- STATED PROBLEM: Restate, word for word, all of the material shown below.

- COLLECTED MATERIAL:
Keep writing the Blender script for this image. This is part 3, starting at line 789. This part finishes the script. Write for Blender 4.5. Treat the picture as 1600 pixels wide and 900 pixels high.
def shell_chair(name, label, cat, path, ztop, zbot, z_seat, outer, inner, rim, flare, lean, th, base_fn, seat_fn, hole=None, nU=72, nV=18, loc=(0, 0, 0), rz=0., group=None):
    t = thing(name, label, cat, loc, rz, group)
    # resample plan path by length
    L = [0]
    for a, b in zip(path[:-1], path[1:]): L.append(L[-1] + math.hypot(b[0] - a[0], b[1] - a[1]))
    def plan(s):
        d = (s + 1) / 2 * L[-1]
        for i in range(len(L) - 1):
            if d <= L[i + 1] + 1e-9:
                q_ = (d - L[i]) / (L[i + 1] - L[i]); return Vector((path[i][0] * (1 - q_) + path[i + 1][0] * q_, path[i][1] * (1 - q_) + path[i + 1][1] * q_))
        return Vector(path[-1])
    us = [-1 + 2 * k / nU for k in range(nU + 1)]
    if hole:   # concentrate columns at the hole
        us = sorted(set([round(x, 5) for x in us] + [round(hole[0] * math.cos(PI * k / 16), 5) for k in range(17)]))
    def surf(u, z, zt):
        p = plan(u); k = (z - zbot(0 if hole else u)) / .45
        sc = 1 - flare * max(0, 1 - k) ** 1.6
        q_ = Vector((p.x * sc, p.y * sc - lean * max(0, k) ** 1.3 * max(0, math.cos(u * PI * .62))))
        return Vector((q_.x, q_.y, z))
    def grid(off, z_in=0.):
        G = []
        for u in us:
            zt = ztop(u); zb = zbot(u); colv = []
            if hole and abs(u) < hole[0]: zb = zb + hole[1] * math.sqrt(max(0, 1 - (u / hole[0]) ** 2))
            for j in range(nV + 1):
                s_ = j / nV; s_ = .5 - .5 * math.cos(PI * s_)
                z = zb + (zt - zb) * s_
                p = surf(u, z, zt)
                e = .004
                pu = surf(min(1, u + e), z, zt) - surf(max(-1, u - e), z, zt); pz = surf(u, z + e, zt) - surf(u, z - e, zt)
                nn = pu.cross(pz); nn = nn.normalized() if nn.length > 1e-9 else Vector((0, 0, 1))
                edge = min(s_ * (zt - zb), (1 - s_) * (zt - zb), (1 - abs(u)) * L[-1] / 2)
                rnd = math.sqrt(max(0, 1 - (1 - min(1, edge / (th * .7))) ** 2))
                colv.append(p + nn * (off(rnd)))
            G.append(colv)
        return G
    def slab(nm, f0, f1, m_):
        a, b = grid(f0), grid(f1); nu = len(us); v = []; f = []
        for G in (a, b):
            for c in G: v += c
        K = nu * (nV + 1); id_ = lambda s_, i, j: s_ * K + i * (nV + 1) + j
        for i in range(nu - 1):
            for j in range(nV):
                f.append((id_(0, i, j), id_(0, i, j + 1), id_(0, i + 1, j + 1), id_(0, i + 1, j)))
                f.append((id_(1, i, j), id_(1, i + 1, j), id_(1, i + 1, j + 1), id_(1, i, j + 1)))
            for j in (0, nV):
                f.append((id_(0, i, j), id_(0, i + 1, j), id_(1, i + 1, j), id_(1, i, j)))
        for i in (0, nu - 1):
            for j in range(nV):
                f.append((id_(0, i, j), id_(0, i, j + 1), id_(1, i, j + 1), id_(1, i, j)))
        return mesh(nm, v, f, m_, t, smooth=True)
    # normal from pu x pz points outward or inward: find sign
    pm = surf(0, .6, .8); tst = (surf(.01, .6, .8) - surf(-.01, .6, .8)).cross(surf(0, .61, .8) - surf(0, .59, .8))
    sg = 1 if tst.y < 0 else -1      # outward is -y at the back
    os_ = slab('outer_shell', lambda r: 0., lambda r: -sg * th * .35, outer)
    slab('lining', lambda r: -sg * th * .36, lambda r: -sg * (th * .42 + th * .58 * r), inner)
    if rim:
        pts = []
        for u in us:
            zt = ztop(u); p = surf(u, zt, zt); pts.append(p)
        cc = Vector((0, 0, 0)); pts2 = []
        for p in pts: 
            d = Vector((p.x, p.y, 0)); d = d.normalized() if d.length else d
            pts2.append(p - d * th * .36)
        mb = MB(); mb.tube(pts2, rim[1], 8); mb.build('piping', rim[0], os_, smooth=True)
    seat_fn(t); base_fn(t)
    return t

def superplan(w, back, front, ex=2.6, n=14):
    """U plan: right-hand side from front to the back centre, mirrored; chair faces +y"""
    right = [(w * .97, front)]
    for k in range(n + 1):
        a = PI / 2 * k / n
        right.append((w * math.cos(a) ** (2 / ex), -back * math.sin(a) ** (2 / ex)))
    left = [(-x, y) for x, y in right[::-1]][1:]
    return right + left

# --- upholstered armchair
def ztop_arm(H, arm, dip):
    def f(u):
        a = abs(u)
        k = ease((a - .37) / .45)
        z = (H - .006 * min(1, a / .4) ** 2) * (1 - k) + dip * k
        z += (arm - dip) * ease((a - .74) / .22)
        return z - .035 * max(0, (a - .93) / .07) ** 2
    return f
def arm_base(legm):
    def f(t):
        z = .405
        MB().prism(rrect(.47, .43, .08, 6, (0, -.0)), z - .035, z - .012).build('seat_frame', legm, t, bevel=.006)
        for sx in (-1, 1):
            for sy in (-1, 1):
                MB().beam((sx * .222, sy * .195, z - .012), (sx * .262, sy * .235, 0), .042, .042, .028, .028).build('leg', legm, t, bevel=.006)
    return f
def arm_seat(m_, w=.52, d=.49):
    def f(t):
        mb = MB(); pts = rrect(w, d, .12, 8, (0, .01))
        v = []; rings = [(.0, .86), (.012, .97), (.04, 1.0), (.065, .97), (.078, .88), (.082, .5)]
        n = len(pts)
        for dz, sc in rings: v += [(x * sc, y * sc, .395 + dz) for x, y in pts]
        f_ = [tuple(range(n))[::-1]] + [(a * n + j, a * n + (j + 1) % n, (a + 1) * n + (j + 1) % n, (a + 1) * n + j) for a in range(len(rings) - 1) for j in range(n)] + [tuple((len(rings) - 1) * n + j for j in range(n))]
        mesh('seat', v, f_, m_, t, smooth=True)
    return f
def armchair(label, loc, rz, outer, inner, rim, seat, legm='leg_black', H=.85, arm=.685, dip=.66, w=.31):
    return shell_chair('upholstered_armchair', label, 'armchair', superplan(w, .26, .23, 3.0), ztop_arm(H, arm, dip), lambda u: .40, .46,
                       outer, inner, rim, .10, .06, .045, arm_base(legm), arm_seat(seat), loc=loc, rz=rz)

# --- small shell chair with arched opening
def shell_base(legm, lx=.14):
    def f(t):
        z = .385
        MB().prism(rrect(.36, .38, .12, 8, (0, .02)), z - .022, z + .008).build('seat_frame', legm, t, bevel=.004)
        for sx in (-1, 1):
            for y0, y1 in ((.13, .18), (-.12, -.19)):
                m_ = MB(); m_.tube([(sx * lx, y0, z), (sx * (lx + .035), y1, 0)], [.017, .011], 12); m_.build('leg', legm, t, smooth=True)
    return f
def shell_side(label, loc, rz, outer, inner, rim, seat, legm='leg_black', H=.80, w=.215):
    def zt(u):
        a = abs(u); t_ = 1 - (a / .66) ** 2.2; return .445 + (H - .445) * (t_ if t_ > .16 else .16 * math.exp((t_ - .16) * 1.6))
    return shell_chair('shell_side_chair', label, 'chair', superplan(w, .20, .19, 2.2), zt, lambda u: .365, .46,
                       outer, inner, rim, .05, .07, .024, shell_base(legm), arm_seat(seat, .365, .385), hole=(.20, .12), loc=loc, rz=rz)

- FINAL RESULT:
Keep writing the Blender script for this image. This is part 3, starting at line 789. This part finishes the script. Write for Blender 4.5. Treat the picture as 1600 pixels wide and 900 pixels high.
def shell_chair(name, label, cat, path, ztop, zbot, z_seat, outer, inner, rim, flare, lean, th, base_fn, seat_fn, hole=None, nU=72, nV=18, loc=(0, 0, 0), rz=0., group=None):
    t = thing(name, label, cat, loc, rz, group)
    # resample plan path by length
    L = [0]
    for a, b in zip(path[:-1], path[1:]): L.append(L[-1] + math.hypot(b[0] - a[0], b[1] - a[1]))
    def plan(s):
        d = (s + 1) / 2 * L[-1]
        for i in range(len(L) - 1):
            if d <= L[i + 1] + 1e-9:
                q_ = (d - L[i]) / (L[i + 1] - L[i]); return Vector((path[i][0] * (1 - q_) + path[i + 1][0] * q_, path[i][1] * (1 - q_) + path[i + 1][1] * q_))
        return Vector(path[-1])
    us = [-1 + 2 * k / nU for k in range(nU + 1)]
    if hole:   # concentrate columns at the hole
        us = sorted(set([round(x, 5) for x in us] + [round(hole[0] * math.cos(PI * k / 16), 5) for k in range(17)]))
    def surf(u, z, zt):
        p = plan(u); k = (z - zbot(0 if hole else u)) / .45
        sc = 1 - flare * max(0, 1 - k) ** 1.6
        q_ = Vector((p.x * sc, p.y * sc - lean * max(0, k) ** 1.3 * max(0, math.cos(u * PI * .62))))
        return Vector((q_.x, q_.y, z))
    def grid(off, z_in=0.):
        G = []
        for u in us:
            zt = ztop(u); zb = zbot(u); colv = []
            if hole and abs(u) < hole[0]: zb = zb + hole[1] * math.sqrt(max(0, 1 - (u / hole[0]) ** 2))
            for j in range(nV + 1):
                s_ = j / nV; s_ = .5 - .5 * math.cos(PI * s_)
                z = zb + (zt - zb) * s_
                p = surf(u, z, zt)
                e = .004
                pu = surf(min(1, u + e), z, zt) - surf(max(-1, u - e), z, zt); pz = surf(u, z + e, zt) - surf(u, z - e, zt)
                nn = pu.cross(pz); nn = nn.normalized() if nn.length > 1e-9 else Vector((0, 0, 1))
                edge = min(s_ * (zt - zb), (1 - s_) * (zt - zb), (1 - abs(u)) * L[-1] / 2)
                rnd = math.sqrt(max(0, 1 - (1 - min(1, edge / (th * .7))) ** 2))
                colv.append(p + nn * (off(rnd)))
            G.append(colv)
        return G
    def slab(nm, f0, f1, m_):
        a, b = grid(f0), grid(f1); nu = len(us); v = []; f = []
        for G in (a, b):
            for c in G: v += c
        K = nu * (nV + 1); id_ = lambda s_, i, j: s_ * K + i * (nV + 1) + j
        for i in range(nu - 1):
            for j in range(nV):
                f.append((id_(0, i, j), id_(0, i, j + 1), id_(0, i + 1, j + 1), id_(0, i + 1, j)))
                f.append((id_(1, i, j), id_(1, i + 1, j), id_(1, i + 1, j + 1), id_(1, i, j + 1)))
            for j in (0, nV):
                f.append((id_(0, i, j), id_(0, i + 1, j), id_(1, i + 1, j), id_(1, i, j)))
        for i in (0, nu - 1):
            for j in range(nV):
                f.append((id_(0, i, j), id_(0, i, j + 1), id_(1, i, j + 1), id_(1, i, j)))
        return mesh(nm, v, f, m_, t, smooth=True)
    # normal from pu x pz points outward or inward: find sign
    pm = surf(0, .6, .8); tst = (surf(.01, .6, .8) - surf(-.01, .6, .8)).cross(surf(0, .61, .8) - surf(0, .59, .8))
    sg = 1 if tst.y < 0 else -1      # outward is -y at the back
    os_ = slab('outer_shell', lambda r: 0., lambda r: -sg * th * .35, outer)
    slab('lining', lambda r: -sg * th * .36, lambda r: -sg * (th * .42 + th * .58 * r), inner)
    if rim:
        pts = []
        for u in us:
            zt = ztop(u); p = surf(u, zt, zt); pts.append(p)
        cc = Vector((0, 0, 0)); pts2 = []
        for p in pts: 
            d = Vector((p.x, p.y, 0)); d = d.normalized() if d.length else d
            pts2.append(p - d * th * .36)
        mb = MB(); mb.tube(pts2, rim[1], 8); mb.build('piping', rim[0], os_, smooth=True)
    seat_fn(t); base_fn(t)
    return t

def superplan(w, back, front, ex=2.6, n=14):
    """U plan: right-hand side from front to the back centre, mirrored; chair faces +y"""
    right = [(w * .97, front)]
    for k in range(n + 1):
        a = PI / 2 * k / n
        right.append((w * math.cos(a) ** (2 / ex), -back * math.sin(a) ** (2 / ex)))
    left = [(-x, y) for x, y in right[::-1]][1:]
    return right + left

# --- upholstered armchair
def ztop_arm(H, arm, dip):
    def f(u):
        a = abs(u)
        k = ease((a - .37) / .45)
        z = (H - .006 * min(1, a / .4) ** 2) * (1 - k) + dip * k
        z += (arm - dip) * ease((a - .74) / .22)
        return z - .035 * max(0, (a - .93) / .07) ** 2
    return f
def arm_base(legm):
    def f(t):
        z = .405
        MB().prism(rrect(.47, .43, .08, 6, (0, -.0)), z - .035, z - .012).build('seat_frame', legm, t, bevel=.006)
        for sx in (-1, 1):
            for sy in (-1, 1):
                MB().beam((sx * .222, sy * .195, z - .012), (sx * .262, sy * .235, 0), .042, .042, .028, .028).build('leg', legm, t, bevel=.006)
    return f
def arm_seat(m_, w=.52, d=.49):
    def f(t):
        mb = MB(); pts = rrect(w, d, .12, 8, (0, .01))
        v = []; rings = [(.0, .86), (.012, .97), (.04, 1.0), (.065, .97), (.078, .88), (.082, .5)]
        n = len(pts)
        for dz, sc in rings: v += [(x * sc, y * sc, .395 + dz) for x, y in pts]
        f_ = [tuple(range(n))[::-1]] + [(a * n + j, a * n + (j + 1) % n, (a + 1) * n + (j + 1) % n, (a + 1) * n + j) for a in range(len(rings) - 1) for j in range(n)] + [tuple((len(rings) - 1) * n + j for j in range(n))]
        mesh('seat', v, f_, m_, t, smooth=True)
    return f
def armchair(label, loc, rz, outer, inner, rim, seat, legm='leg_black', H=.85, arm=.685, dip=.66, w=.31):
    return shell_chair('upholstered_armchair', label, 'armchair', superplan(w, .26, .23, 3.0), ztop_arm(H, arm, dip), lambda u: .40, .46,
                       outer, inner, rim, .10, .06, .045, arm_base(legm), arm_seat(seat), loc=loc, rz=rz)

# --- small shell chair with arched opening
def shell_base(legm, lx=.14):
    def f(t):
        z = .385
        MB().prism(rrect(.36, .38, .12, 8, (0, .02)), z - .022, z + .008).build('seat_frame', legm, t, bevel=.004)
        for sx in (-1, 1):
            for y0, y1 in ((.13, .18), (-.12, -.19)):
                m_ = MB(); m_.tube([(sx * lx, y0, z), (sx * (lx + .035), y1, 0)], [.017, .011], 12); m_.build('leg', legm, t, smooth=True)
    return f
def shell_side(label, loc, rz, outer, inner, rim, seat, legm='leg_black', H=.80, w=.215):
    def zt(u):
        a = abs(u); t_ = 1 - (a / .66) ** 2.2; return .445 + (H - .445) * (t_ if t_ > .16 else .16 * math.exp((t_ - .16) * 1.6))
    return shell_chair('shell_side_chair', label, 'chair', superplan(w, .20, .19, 2.2), zt, lambda u: .365, .46,
                       outer, inner, rim, .05, .07, .024, shell_base(legm), arm_seat(seat, .365, .385), hole=(.20, .12), loc=loc, rz=rz)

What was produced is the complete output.